By that time, Pauline and I were spending part of each summer in a small rented flat on the Greek visland of Aegina, which Andrew and his partner, Tina, sometimes visited as part of their European rambles. On two of these occasions Paul, too, came to the island, once with his wife Nina, once on his own. There was a nearby taverna on the harbour front of the village, Faros, where our flat was, and we’d sit out under the stars, drinking retsina and talking, talking, talking, the wittily laconic Andrew, the volubly witty Paul: Yin and Yang, while the rest of us joined in or found other matters to discuss. And among those absent friends to whom we drank was always that excellent poet and woodcut artist, Alan Dixon, Alan who rarely left his house in Eastbourne, though a delightful host and welcoming to those who admired his work. I’d known it for several years, had published his poetry, and at different times Andrew and Paul both made the pilgrimage to Eastbourne, where Alan produced superb woodcut images of them both. As a result a considerable bond was established between the four of us, perhaps best epitomised in the book of Alan’s woodcuts with accompanying poems by various poets which I published under the title Wood & Ink. It’s a book of which I’m intensely proud, containing as it does excellent contributions by both Paul and Andrew, and the book was wonderfully well seen through to publication by my typesetters, then known as Narrator, now as The Book Typesetters, and to me, always, as simply the best in the land.

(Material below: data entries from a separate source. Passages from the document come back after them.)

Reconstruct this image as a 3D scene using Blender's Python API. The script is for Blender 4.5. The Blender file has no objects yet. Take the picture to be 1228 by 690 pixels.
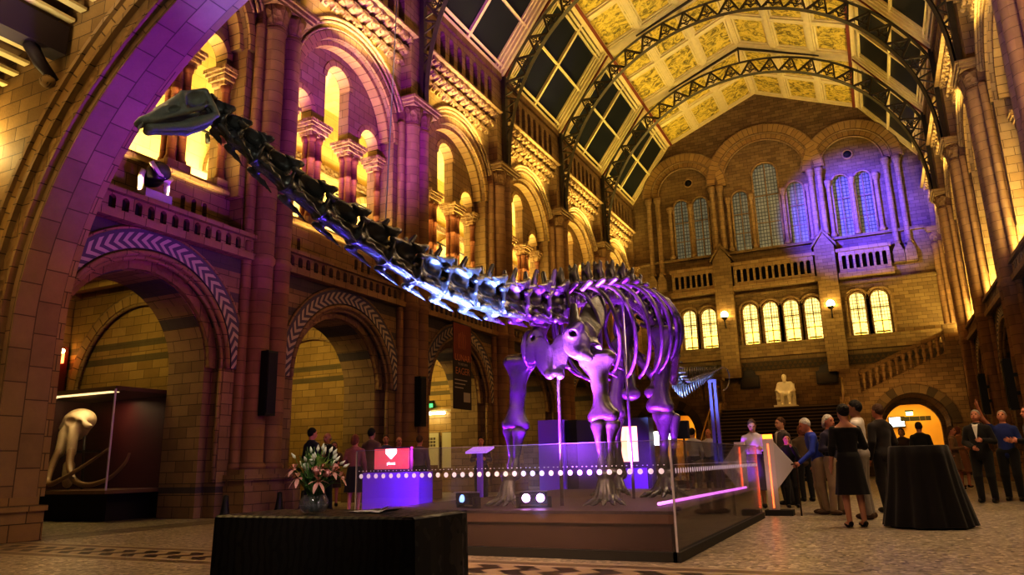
import bpy, bmesh, math, random
import numpy as np
from mathutils import Vector, Matrix
from mathutils.geometry import tessellate_polygon

random.seed(7)
rng = np.random.default_rng(7)
PI = math.pi
COL = bpy.context.scene.collection

# ------------------------------------------------------------------ mesh builder
class MB:
    """collects polygons (optionally with UVs) and links them as one mesh object"""
    def __init__(s, tf=None):
        s.v = []; s.f = []; s.uv = []; s.sm = []; s.tf = tf
    def add(s, verts, faces, uvs=None, smooth=False):
        b = len(s.v)
        if s.tf: verts = [s.tf(*p) for p in verts]
        s.v.extend(tuple(map(float, p)) for p in verts)
        for i, f in enumerate(faces):
            s.f.append(tuple(b + k for k in f)); s.sm.append(smooth)
            s.uv.append(uvs[i] if uvs else None)
        return s
    def box(s, x0, x1, y0, y1, z0, z1):
        v = [(x, y, z) for x in (x0, x1) for y in (y0, y1) for z in (z0, z1)]
        return s.add(v, [(0,1,3,2),(4,6,7,5),(0,4,5,1),(2,3,7,6),(0,2,6,4),(1,5,7,3)])
    def obox(s, c, ax, ay, az):
        """box about c with half-extent vectors ax, ay, az"""
        c, ax, ay, az = map(Vector, (c, ax, ay, az))
        v = [c + i*ax + j*ay + k*az for i in (-1,1) for j in (-1,1) for k in (-1,1)]
        return s.add([tuple(p) for p in v], [(0,1,3,2),(4,6,7,5),(0,4,5,1),(2,3,7,6),(0,2,6,4),(1,5,7,3)])
    def bar(s, a, b, w, h, up=(0,0,1)):
        a, b = Vector(a), Vector(b); t = (b - a); L = t.length
        if L < 1e-6: return s
        t /= L; u = Vector(up)
        sd = t.cross(u)
        if sd.length < 1e-4: sd = t.cross(Vector((1,0,0)))
        sd.normalize(); u = sd.cross(t)
        return s.obox((a + b)/2, t*L/2, sd*w/2, u*h/2)
    def extrude(s, poly, mapper, d0, d1, holes=()):
        """poly, holes: 2-D outlines; mapper(u, w, d) -> 3-D; a slab between depths d0 and d1"""
        loops = [list(poly)] + [list(h) for h in holes]
        flat = [p for l in loops for p in l]
        tris = tessellate_polygon([[Vector((p[0], p[1], 0)) for p in l] for l in loops])
        n = len(flat)
        v = [mapper(p[0], p[1], d0) for p in flat] + [mapper(p[0], p[1], d1) for p in flat]
        f = [tuple(t) for t in tris] + [tuple(n + k for k in reversed(t)) for t in tris]
        b = 0
        for l in loops:
            m = len(l)
            for i in range(m):
                j = (i + 1) % m
                f.append((b+i, b+j, n+b+j, n+b+i))
            b += m
        return s.add(v, f)
    def ring(s, mapper, cu, cw, r0, r1, d0, d1, a0=0.0, a1=PI, n=28, smooth=False):
        """arch ring solid with UVs: u = arc length, v = around the section"""
        sec = [(r0, d1), (r0, d0), (r1, d0), (r1, d1)]
        L = [0, abs(d1-d0), abs(d1-d0) + (r1-r0), 2*abs(d1-d0) + (r1-r0)]
        v = []; 
        for i in range(n+1):
            a = a0 + (a1-a0)*i/n
            for r, d in sec: v.append(mapper(cu + r*math.cos(a), cw + r*math.sin(a), d))
        f = []; uv = []
        for i in range(n):
            ua, ub = (a1-a0)*i/n*r0, (a1-a0)*(i+1)/n*r0
            for k in range(3):
                f.append((i*4+k, i*4+k+1, (i+1)*4+k+1, (i+1)*4+k)); uv.append([(ua, L[k]), (ua, L[k+1]), (ub, L[k+1]), (ub, L[k])])
            f.append((i*4+3, i*4, (i+1)*4, (i+1)*4+3)); uv.append([(ua,0)]*4)
        f.append((0,1,2,3)); uv.append([(0,0)]*4); f.append(tuple(n*4+k for k in (3,2,1,0))); uv.append([(0,0)]*4)
        return s.add(v, f, uv, smooth)
    def tube(s, pts, rad, n=8, caps=True, flat=1.0, up=None, smooth=True):
        pts = [Vector(p) for p in pts]; m = len(pts)
        if not hasattr(rad, '__len__'): rad = [rad]*m
        v = []; pu = Vector(up) if up else None
        for i, p in enumerate(pts):
            t = (pts[min(i+1, m-1)] - pts[max(i-1, 0)])
            if t.length < 1e-9: t = Vector((0,0,1))
            t.normalize()
            if pu is None:
                pu = Vector((0,0,1)) if abs(t.z) < .9 else Vector((1,0,0))
            sd = t.cross(pu)
            if sd.length < 1e-5: sd = t.cross(Vector((.3,.8,.1)))
            sd.normalize(); u = sd.cross(t).normalized()
            if up is None: pu = u
            for k in range(n):
                a = 2*PI*k/n
                v.append(tuple(p + sd*math.cos(a)*rad[i] + u*math.sin(a)*rad[i]*flat))
        f = [(i*n+k, i*n+(k+1)%n, (i+1)*n+(k+1)%n, (i+1)*n+k) for i in range(m-1) for k in range(n)]
        if caps: f += [tuple(range(n))[::-1], tuple((m-1)*n+k for k in range(n))]
        return s.add(v, f, None, smooth)
    def lathe(s, prof, c=(0,0,0), n=16, sx=1.0, sy=1.0, smooth=True, caps=True):
        v = [(c[0]+r*sx*math.cos(2*PI*k/n), c[1]+r*sy*math.sin(2*PI*k/n), c[2]+z) for r, z in prof for k in range(n)]
        m = len(prof)
        f = [(i*n+k, i*n+(k+1)%n, (i+1)*n+(k+1)%n, (i+1)*n+k) for i in range(m-1) for k in range(n)]
        if caps: f += [tuple(range(n))[::-1], tuple((m-1)*n+k for k in range(n))]
        return s.add(v, f, None, smooth)
    def ball(s, c, r, n=10, m=6):
        rx, ry, rz = r if hasattr(r, '__len__') else (r, r, r)
        v = [(c[0], c[1], c[2]-rz)] + [(c[0]+rx*math.cos(2*PI*k/n)*math.sin(PI*i/m), c[1]+ry*math.sin(2*PI*k/n)*math.sin(PI*i/m), c[2]-rz*math.cos(PI*i/m)) for i in range(1, m) for k in range(n)] + [(c[0], c[1], c[2]+rz)]
        f = [(0, 1+(k+1)%n, 1+k) for k in range(n)]
        f += [(1+i*n+k, 1+i*n+(k+1)%n, 1+(i+1)*n+(k+1)%n, 1+(i+1)*n+k) for i in range(m-2) for k in range(n)]
        f += [(1+(m-2)*n+k, 1+(m-2)*n+(k+1)%n, len(v)-1) for k in range(n)]
        return s.add(v, f, None, True)
    def build(s, name, mat=None, parent=None, loc=None, normals=True):
        me = bpy.data.meshes.new(name)
        me.from_pydata(s.v, [], s.f)
        if any(s.sm): me.polygons.foreach_set('use_smooth', s.sm)
        if any(u is not None for u in s.uv):
            lay = me.uv_layers.new(name='UVMap'); k = 0
            for f, u in zip(s.f, s.uv):
                for j in range(len(f)):
                    if u is not None: lay.data[k].uv = u[j]
                    k += 1
        if normals:
            bm = bmesh.new(); bm.from_mesh(me); bmesh.ops.recalc_face_normals(bm, faces=bm.faces); bm.to_mesh(me); bm.free()
        return link(name, me, mat, parent, loc)

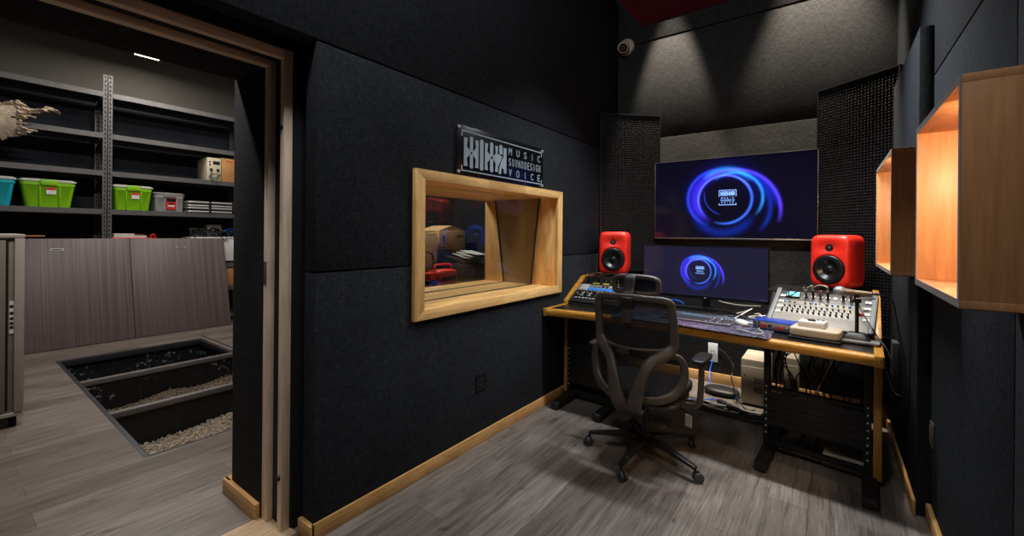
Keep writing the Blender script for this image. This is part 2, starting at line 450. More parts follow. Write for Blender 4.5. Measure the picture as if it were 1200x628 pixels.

Now, with Paul’s unlooked-for death, that bond is badly frayed, though it’s good to be able to report that The Hungarian Who Beat Brazil has on its back cover a particularly fine, witty woodcut image of Paul’s head by Alan. If you haven’t yet bought a copy of the collection, do so! And as for you, Paul, good poet and dear friend, there are no words to express my grateful thanks for having known you.